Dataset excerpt
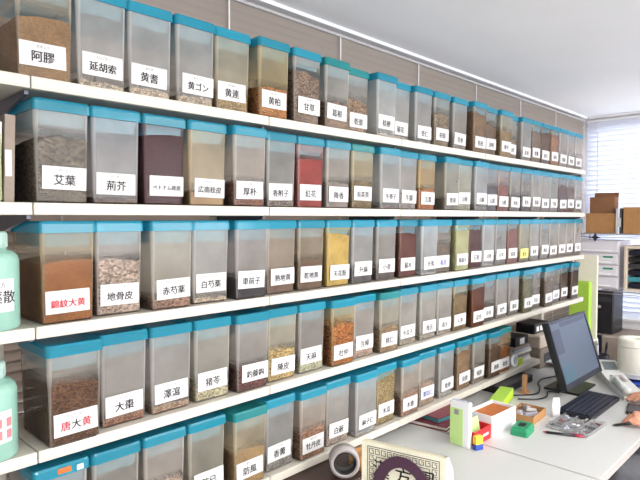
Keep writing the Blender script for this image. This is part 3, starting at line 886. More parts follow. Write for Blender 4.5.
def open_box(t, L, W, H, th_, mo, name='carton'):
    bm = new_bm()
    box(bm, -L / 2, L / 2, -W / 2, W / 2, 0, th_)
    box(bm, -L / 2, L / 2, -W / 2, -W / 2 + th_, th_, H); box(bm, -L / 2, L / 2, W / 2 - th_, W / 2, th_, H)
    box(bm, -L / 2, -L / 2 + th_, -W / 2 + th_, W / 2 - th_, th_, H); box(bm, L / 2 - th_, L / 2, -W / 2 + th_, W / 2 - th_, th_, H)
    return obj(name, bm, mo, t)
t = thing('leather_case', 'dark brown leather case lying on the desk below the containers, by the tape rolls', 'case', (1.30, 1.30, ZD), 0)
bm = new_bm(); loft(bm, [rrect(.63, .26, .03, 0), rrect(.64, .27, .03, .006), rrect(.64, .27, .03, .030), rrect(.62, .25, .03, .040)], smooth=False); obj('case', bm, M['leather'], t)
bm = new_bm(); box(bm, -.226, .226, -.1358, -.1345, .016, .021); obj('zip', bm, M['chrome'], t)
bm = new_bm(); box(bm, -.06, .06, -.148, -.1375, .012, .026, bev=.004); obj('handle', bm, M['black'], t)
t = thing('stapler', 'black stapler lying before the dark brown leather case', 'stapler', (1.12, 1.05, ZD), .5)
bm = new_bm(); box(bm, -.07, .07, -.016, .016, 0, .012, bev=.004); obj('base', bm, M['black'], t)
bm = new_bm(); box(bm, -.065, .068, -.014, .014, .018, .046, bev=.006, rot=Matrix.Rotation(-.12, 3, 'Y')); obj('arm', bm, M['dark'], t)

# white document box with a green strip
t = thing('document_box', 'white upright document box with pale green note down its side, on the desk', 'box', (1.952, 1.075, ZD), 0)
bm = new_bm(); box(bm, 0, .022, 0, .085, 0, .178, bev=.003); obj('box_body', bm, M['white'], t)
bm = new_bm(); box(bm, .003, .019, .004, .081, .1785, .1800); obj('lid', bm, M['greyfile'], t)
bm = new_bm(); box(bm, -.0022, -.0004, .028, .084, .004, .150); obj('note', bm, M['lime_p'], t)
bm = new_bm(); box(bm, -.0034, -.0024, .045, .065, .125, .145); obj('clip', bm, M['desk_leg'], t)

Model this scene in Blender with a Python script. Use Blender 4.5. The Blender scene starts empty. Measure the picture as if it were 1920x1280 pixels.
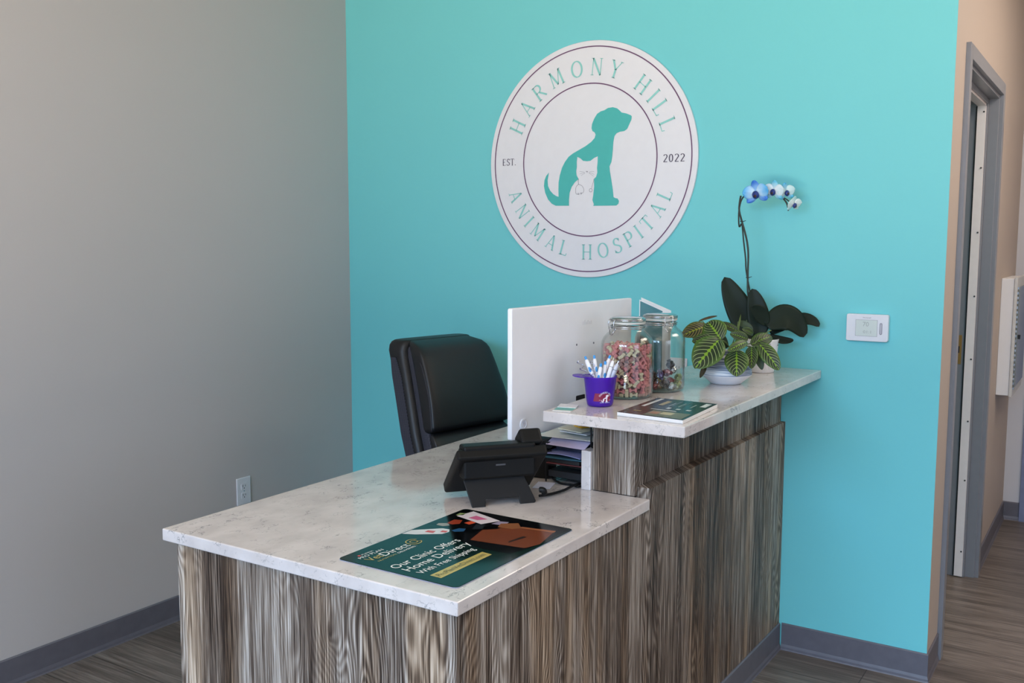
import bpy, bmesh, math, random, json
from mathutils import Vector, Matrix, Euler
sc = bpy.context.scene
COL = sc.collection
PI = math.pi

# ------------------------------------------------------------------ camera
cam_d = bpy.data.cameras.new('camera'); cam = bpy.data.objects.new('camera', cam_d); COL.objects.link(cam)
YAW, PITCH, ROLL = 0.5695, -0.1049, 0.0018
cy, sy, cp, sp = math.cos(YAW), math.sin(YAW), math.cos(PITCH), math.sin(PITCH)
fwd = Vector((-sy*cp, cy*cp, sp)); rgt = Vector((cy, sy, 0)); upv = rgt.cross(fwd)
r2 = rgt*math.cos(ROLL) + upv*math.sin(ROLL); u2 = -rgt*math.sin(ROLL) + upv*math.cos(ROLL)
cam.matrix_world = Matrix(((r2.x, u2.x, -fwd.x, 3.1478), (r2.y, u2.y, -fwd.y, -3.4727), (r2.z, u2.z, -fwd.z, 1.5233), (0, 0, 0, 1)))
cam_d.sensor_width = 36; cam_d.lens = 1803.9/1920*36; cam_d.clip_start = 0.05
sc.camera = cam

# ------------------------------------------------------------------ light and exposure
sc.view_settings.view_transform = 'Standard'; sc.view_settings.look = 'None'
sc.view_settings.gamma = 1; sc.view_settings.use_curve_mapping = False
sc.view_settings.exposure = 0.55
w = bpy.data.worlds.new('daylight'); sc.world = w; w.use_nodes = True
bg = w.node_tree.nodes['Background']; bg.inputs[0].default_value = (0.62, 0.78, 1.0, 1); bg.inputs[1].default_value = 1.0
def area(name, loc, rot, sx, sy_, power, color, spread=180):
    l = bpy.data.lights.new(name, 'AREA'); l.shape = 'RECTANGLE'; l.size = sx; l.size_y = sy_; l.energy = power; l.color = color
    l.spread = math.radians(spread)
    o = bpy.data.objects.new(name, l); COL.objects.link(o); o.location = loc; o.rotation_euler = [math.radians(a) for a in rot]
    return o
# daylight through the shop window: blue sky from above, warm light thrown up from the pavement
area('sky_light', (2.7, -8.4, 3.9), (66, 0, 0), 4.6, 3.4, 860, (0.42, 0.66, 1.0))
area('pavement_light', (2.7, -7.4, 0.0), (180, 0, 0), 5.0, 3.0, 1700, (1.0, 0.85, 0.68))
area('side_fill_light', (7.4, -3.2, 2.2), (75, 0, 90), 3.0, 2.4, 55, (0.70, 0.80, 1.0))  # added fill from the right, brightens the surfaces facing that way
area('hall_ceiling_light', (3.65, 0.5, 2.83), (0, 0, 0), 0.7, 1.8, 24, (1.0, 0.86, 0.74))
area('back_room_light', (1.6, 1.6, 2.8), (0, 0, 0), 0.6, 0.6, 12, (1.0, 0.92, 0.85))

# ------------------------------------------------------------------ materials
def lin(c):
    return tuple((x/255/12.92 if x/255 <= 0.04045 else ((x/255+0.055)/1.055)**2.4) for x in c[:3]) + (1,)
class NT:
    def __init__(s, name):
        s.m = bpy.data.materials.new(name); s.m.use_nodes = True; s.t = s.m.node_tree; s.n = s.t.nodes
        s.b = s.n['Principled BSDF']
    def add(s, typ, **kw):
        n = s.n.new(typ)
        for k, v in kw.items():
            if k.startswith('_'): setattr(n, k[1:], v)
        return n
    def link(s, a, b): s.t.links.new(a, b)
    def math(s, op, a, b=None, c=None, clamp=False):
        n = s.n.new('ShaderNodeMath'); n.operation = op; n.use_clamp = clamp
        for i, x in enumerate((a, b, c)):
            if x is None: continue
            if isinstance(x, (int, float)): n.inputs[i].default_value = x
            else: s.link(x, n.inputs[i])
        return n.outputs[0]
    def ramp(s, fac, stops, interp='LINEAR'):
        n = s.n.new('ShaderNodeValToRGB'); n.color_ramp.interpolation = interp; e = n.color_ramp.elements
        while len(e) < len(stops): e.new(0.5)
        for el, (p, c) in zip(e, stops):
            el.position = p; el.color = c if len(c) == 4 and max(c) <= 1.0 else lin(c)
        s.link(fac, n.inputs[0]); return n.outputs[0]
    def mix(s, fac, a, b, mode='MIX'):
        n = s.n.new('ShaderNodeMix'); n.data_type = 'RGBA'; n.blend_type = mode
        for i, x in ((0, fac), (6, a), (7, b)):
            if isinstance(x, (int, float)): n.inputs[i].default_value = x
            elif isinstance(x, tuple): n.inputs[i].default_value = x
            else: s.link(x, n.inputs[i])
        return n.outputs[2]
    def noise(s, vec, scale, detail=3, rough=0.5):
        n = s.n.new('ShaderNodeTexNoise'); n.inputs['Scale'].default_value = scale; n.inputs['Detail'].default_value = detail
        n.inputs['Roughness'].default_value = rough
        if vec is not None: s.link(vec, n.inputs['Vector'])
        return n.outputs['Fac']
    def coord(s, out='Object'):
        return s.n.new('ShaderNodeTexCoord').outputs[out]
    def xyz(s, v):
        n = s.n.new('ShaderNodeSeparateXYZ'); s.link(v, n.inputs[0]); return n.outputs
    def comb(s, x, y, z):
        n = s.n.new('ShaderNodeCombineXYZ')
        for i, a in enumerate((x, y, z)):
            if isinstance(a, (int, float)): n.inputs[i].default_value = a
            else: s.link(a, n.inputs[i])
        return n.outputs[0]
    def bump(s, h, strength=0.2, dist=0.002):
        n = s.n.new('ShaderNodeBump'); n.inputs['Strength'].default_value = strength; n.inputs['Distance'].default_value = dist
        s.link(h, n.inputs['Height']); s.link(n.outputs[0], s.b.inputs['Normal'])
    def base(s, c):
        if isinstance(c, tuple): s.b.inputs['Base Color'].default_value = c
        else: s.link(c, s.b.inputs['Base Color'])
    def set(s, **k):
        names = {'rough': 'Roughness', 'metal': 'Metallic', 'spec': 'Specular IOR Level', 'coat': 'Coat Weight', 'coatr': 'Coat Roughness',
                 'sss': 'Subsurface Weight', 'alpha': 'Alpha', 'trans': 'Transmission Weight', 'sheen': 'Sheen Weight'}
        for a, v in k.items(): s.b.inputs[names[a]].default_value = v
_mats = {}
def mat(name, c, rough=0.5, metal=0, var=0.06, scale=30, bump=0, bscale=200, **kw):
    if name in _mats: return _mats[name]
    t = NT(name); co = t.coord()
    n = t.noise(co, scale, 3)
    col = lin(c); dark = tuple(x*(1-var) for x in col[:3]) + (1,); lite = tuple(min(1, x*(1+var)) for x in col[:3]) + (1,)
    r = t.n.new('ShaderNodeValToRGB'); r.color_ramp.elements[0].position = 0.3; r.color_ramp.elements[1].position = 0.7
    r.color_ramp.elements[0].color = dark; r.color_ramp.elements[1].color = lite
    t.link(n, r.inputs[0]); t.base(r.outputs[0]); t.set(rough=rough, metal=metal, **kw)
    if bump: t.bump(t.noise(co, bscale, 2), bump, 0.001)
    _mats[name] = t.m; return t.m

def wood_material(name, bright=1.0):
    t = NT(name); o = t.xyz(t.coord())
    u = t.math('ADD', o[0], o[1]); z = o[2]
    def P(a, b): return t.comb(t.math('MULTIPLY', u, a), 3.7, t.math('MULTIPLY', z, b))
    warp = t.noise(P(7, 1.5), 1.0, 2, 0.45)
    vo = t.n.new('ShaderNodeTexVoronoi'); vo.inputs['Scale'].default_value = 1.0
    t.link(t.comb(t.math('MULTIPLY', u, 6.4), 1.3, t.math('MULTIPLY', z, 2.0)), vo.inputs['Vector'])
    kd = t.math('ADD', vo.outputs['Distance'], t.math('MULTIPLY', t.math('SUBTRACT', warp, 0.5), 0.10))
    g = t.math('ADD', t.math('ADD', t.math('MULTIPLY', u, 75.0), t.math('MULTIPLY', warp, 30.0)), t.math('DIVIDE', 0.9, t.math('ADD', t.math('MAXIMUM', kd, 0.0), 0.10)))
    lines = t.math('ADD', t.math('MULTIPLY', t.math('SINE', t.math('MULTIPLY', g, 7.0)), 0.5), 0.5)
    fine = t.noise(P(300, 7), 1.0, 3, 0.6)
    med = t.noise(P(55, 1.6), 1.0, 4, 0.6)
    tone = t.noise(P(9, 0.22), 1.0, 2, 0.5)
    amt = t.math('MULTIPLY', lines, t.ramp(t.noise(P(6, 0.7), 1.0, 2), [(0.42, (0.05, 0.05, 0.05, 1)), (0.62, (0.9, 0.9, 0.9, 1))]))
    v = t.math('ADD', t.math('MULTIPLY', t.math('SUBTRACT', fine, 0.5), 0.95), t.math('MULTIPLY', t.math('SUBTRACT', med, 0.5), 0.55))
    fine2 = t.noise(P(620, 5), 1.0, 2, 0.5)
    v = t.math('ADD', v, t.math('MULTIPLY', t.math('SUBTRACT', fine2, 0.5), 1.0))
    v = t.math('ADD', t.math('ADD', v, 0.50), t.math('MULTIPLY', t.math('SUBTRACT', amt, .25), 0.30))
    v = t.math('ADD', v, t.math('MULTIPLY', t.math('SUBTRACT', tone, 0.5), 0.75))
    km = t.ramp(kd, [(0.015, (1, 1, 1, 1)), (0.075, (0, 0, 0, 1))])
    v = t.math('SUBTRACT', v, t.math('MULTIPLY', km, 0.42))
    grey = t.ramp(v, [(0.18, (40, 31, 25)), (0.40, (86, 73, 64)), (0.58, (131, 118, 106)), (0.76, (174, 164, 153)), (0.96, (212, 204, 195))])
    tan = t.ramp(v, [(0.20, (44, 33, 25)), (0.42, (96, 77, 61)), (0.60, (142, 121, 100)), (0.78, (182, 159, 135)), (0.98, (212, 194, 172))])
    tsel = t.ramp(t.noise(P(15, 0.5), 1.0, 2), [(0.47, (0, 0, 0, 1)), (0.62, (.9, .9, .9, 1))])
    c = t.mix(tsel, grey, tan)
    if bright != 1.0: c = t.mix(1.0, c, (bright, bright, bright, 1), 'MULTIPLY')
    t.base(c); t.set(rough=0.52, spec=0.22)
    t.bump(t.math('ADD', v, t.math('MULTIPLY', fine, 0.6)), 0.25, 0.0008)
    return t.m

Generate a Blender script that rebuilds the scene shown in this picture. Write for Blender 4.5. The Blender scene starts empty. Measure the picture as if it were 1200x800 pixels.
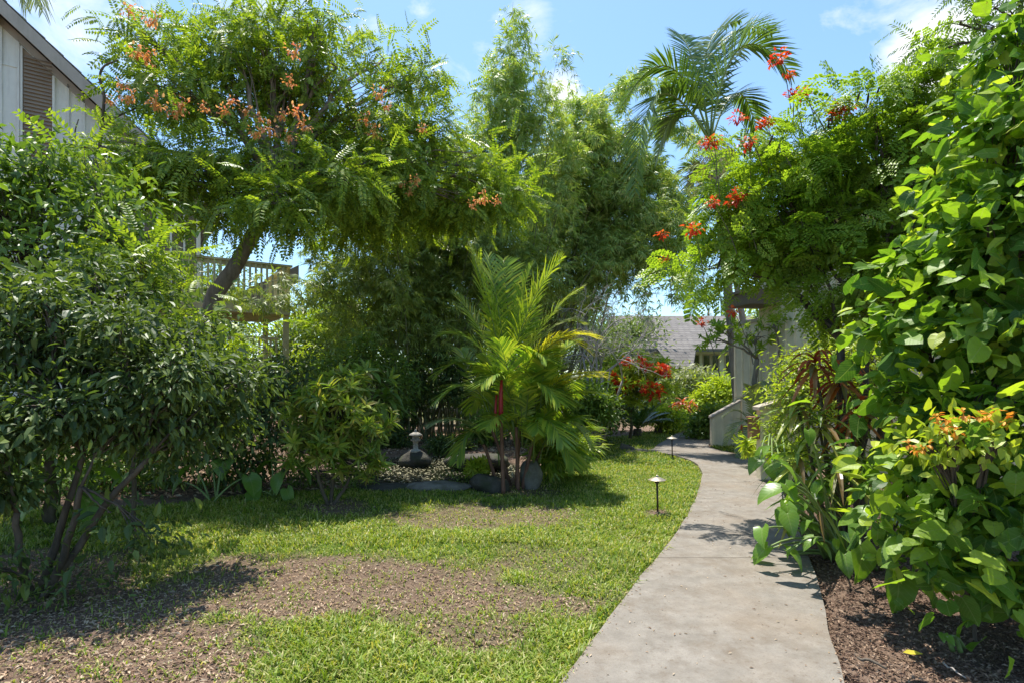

Aim: Give back exactly the lines from the one that holds "Model this scene" to the one that holds "sc.camera = cam", with both ends and without the images.

Result:
Model this scene in Blender with a Python script. Use Blender 4.5. The Blender scene starts empty. Measure the picture as if it were 1920x1280 pixels.
import bpy, bmesh, math, random, json
from mathutils import Vector, Matrix, Euler
sc = bpy.context.scene
COL = sc.collection
PI = math.pi

# ------------------------------------------------------------------ camera
cam_d = bpy.data.cameras.new('camera'); cam = bpy.data.objects.new('camera', cam_d); COL.objects.link(cam)
YAW, PITCH, ROLL = 0.5695, -0.1049, 0.0018
cy, sy, cp, sp = math.cos(YAW), math.sin(YAW), math.cos(PITCH), math.sin(PITCH)
fwd = Vector((-sy*cp, cy*cp, sp)); rgt = Vector((cy, sy, 0)); upv = rgt.cross(fwd)
r2 = rgt*math.cos(ROLL) + upv*math.sin(ROLL); u2 = -rgt*math.sin(ROLL) + upv*math.cos(ROLL)
cam.matrix_world = Matrix(((r2.x, u2.x, -fwd.x, 3.1478), (r2.y, u2.y, -fwd.y, -3.4727), (r2.z, u2.z, -fwd.z, 1.5233), (0, 0, 0, 1)))
cam_d.sensor_width = 36; cam_d.lens = 1803.9/1920*36; cam_d.clip_start = 0.05
sc.camera = cam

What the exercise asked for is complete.